WHAT THE TASK REQUIRES – Pictures in the data below are not part of the copy; transcribe everything else exactly.

-- start of RECORDED INFORMATION --

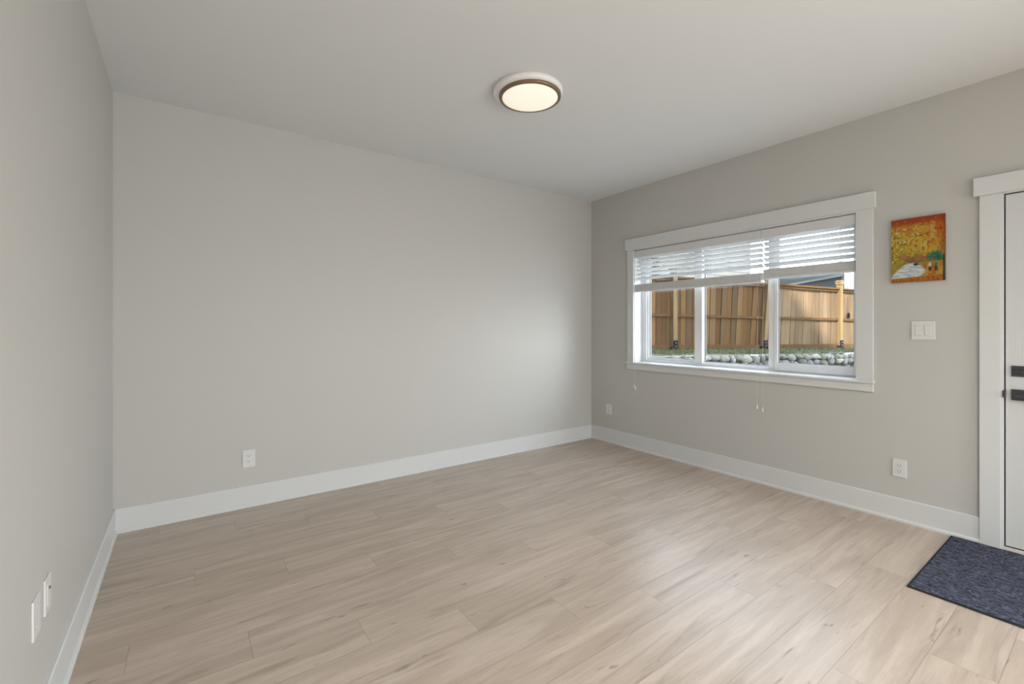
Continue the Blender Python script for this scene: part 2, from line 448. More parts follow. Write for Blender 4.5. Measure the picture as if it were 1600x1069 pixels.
# ---------------------------------------------------------------- door
door = struct(grp_empty('door_1', (XR, (DY0+DY1)/2, 0)), 'white panelled door with black square hardware at the right edge', 'door')
SY0, SY1, SZ0, SZ1 = DY0+.012, 0.4395, 0.022, 2.028
SX = XR+.004   # room-side face of the slab
bm = bmesh.new()
add_box(bm, SX, SX+.044, SY0, SY1, SZ0, SZ1, .002)
obj('door_slab', bm, M_DOOR, door)
bm = bmesh.new()      # raised panel mouldings
pw = ((SY0+.13, (SY0+SY1)/2-.06), ((SY0+SY1)/2+.06, SY1-.13))
for y0, y1 in pw:
    for z0, z1 in ((.22, .86), (1.10, 1.86)):
        for d in ((y0, y1, z0, z0+.02), (y0, y1, z1-.02, z1), (y0, y0+.02, z0+.018, z1-.018), (y1-.02, y1, z0+.018, z1-.018)):
            add_box(bm, SX-.004, SX+.002, *d, bev=.0018)
        add_box(bm, SX-.0025, SX+.002, y0+.05, y1-.05, z0+.05, z1-.05, .002)
obj('panel_moulding', bm, M_DOOR, door)
bm = bmesh.new()      # dark weatherstrip seen in the gap
add_box(bm, XR+.012, XR+.05, SY1+.0005, DY1-.0005-.006, .0, 2.034); add_box(bm, XR+.012, XR+.05, SY0, DY1-.006, 2.0285, 2.0345); 
obj('weatherstrip', bm, M_GASK, door)
bm = bmesh.new()
add_box(bm, XR-.012, XR+.19, DY1-.0065, DY1+.004, 0, 2.040, .001); add_box(bm, XR-.012, XR+.19, DY0-.004, DY0+.0065, 0, 2.040, .001)
add_box(bm, XR-.012, XR+.19, DY0, DY1, 2.0345, 2.045, .001)
obj('door_jamb', bm, M_TRIM, door)
bm = bmesh.new(); add_box(bm, XR-.012, XR+.20, DY0+.008, DY1-.007, 0, .014, .002); 
obj('threshold', bm, mat('threshold_metal', (0.62, 0.60, 0.56, 1), .5), door)
box_obj('sweep', (XR+.010, XR+.04, SY0, SY1, .0145, .0215), M_GASK, door)
# lockset
def rosette(name, y, z, s, lever):
    bm = bmesh.new(); add_box(bm, SX-.009, SX, y-s/2, y+s/2, z-s/2, z+s/2, .0015)
    ro = obj(name, bm, M_BLACK, door)
    if lever:
        bm = bmesh.new(); add_cyl(bm, (SX-.009, y, z), (SX-.050, y, z), .010, seg=20)
        add_box(bm, SX-.058, SX-.044, y-.110, y+.012, z-.010, z+.006, .004)
        obj('lever', bm, M_BLACK, ro)
    else:
        bm = bmesh.new(); add_cyl(bm, (SX-.008, y, z), (SX-.017, y, z), .014, seg=24)
        add_box(bm, SX-.030, SX-.016, y-.019, y+.019, z-.0045, z+.0045, .002)
        obj('thumb_turn', bm, M_BLACK, ro)
rosette('deadbolt', .417-.031, 1.022, .060, False)
rosette('door_handle', .419-.033, .888, .062, True)
bm = bmesh.new(); add_box(bm, XR-.014, XR+.02, SY1-.002, DY1-.004, .868, .912, .002)
add_cyl(bm, (XR-.014, DY1-.006, .871), (XR-.014, DY1-.006, .909), .004, seg=10)
obj('strike_plate', bm, M_BLACK, door)
# casing round the door
tr = struct(grp_empty('trim_1', (XR, 0, 0)), 'wide flat white casing around the door', 'trim')
bm = bmesh.new(); add_box(bm, XR-.020, XR, DY1+.004, .542, 0, 2.040, .0015); obj('side_casing', bm, M_TRIM, tr)
bm = bmesh.new(); add_box(bm, XR-.020, XR, DY0-.09, DY0-.004, 0, 2.040, .0015); obj('side_casing', bm, M_TRIM, tr)
bm = bmesh.new(); add_box(bm, XR-.032, XR, DY0-.114, .566, 2.040, 2.147, .002); obj('head_casing', bm, M_TRIM, tr)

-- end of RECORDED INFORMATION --

EXPECTED OUTPUT –
Continue the Blender Python script for this scene: part 2, from line 448. More parts follow. Write for Blender 4.5. Measure the picture as if it were 1600x1069 pixels.
# ---------------------------------------------------------------- door
door = struct(grp_empty('door_1', (XR, (DY0+DY1)/2, 0)), 'white panelled door with black square hardware at the right edge', 'door')
SY0, SY1, SZ0, SZ1 = DY0+.012, 0.4395, 0.022, 2.028
SX = XR+.004   # room-side face of the slab
bm = bmesh.new()
add_box(bm, SX, SX+.044, SY0, SY1, SZ0, SZ1, .002)
obj('door_slab', bm, M_DOOR, door)
bm = bmesh.new()      # raised panel mouldings
pw = ((SY0+.13, (SY0+SY1)/2-.06), ((SY0+SY1)/2+.06, SY1-.13))
for y0, y1 in pw:
    for z0, z1 in ((.22, .86), (1.10, 1.86)):
        for d in ((y0, y1, z0, z0+.02), (y0, y1, z1-.02, z1), (y0, y0+.02, z0+.018, z1-.018), (y1-.02, y1, z0+.018, z1-.018)):
            add_box(bm, SX-.004, SX+.002, *d, bev=.0018)
        add_box(bm, SX-.0025, SX+.002, y0+.05, y1-.05, z0+.05, z1-.05, .002)
obj('panel_moulding', bm, M_DOOR, door)
bm = bmesh.new()      # dark weatherstrip seen in the gap
add_box(bm, XR+.012, XR+.05, SY1+.0005, DY1-.0005-.006, .0, 2.034); add_box(bm, XR+.012, XR+.05, SY0, DY1-.006, 2.0285, 2.0345); 
obj('weatherstrip', bm, M_GASK, door)
bm = bmesh.new()
add_box(bm, XR-.012, XR+.19, DY1-.0065, DY1+.004, 0, 2.040, .001); add_box(bm, XR-.012, XR+.19, DY0-.004, DY0+.0065, 0, 2.040, .001)
add_box(bm, XR-.012, XR+.19, DY0, DY1, 2.0345, 2.045, .001)
obj('door_jamb', bm, M_TRIM, door)
bm = bmesh.new(); add_box(bm, XR-.012, XR+.20, DY0+.008, DY1-.007, 0, .014, .002); 
obj('threshold', bm, mat('threshold_metal', (0.62, 0.60, 0.56, 1), .5), door)
box_obj('sweep', (XR+.010, XR+.04, SY0, SY1, .0145, .0215), M_GASK, door)
# lockset
def rosette(name, y, z, s, lever):
    bm = bmesh.new(); add_box(bm, SX-.009, SX, y-s/2, y+s/2, z-s/2, z+s/2, .0015)
    ro = obj(name, bm, M_BLACK, door)
    if lever:
        bm = bmesh.new(); add_cyl(bm, (SX-.009, y, z), (SX-.050, y, z), .010, seg=20)
        add_box(bm, SX-.058, SX-.044, y-.110, y+.012, z-.010, z+.006, .004)
        obj('lever', bm, M_BLACK, ro)
    else:
        bm = bmesh.new(); add_cyl(bm, (SX-.008, y, z), (SX-.017, y, z), .014, seg=24)
        add_box(bm, SX-.030, SX-.016, y-.019, y+.019, z-.0045, z+.0045, .002)
        obj('thumb_turn', bm, M_BLACK, ro)
rosette('deadbolt', .417-.031, 1.022, .060, False)
rosette('door_handle', .419-.033, .888, .062, True)
bm = bmesh.new(); add_box(bm, XR-.014, XR+.02, SY1-.002, DY1-.004, .868, .912, .002)
add_cyl(bm, (XR-.014, DY1-.006, .871), (XR-.014, DY1-.006, .909), .004, seg=10)
obj('strike_plate', bm, M_BLACK, door)
# casing round the door
tr = struct(grp_empty('trim_1', (XR, 0, 0)), 'wide flat white casing around the door', 'trim')
bm = bmesh.new(); add_box(bm, XR-.020, XR, DY1+.004, .542, 0, 2.040, .0015); obj('side_casing', bm, M_TRIM, tr)
bm = bmesh.new(); add_box(bm, XR-.020, XR, DY0-.09, DY0-.004, 0, 2.040, .0015); obj('side_casing', bm, M_TRIM, tr)
bm = bmesh.new(); add_box(bm, XR-.032, XR, DY0-.114, .566, 2.040, 2.147, .002); obj('head_casing', bm, M_TRIM, tr)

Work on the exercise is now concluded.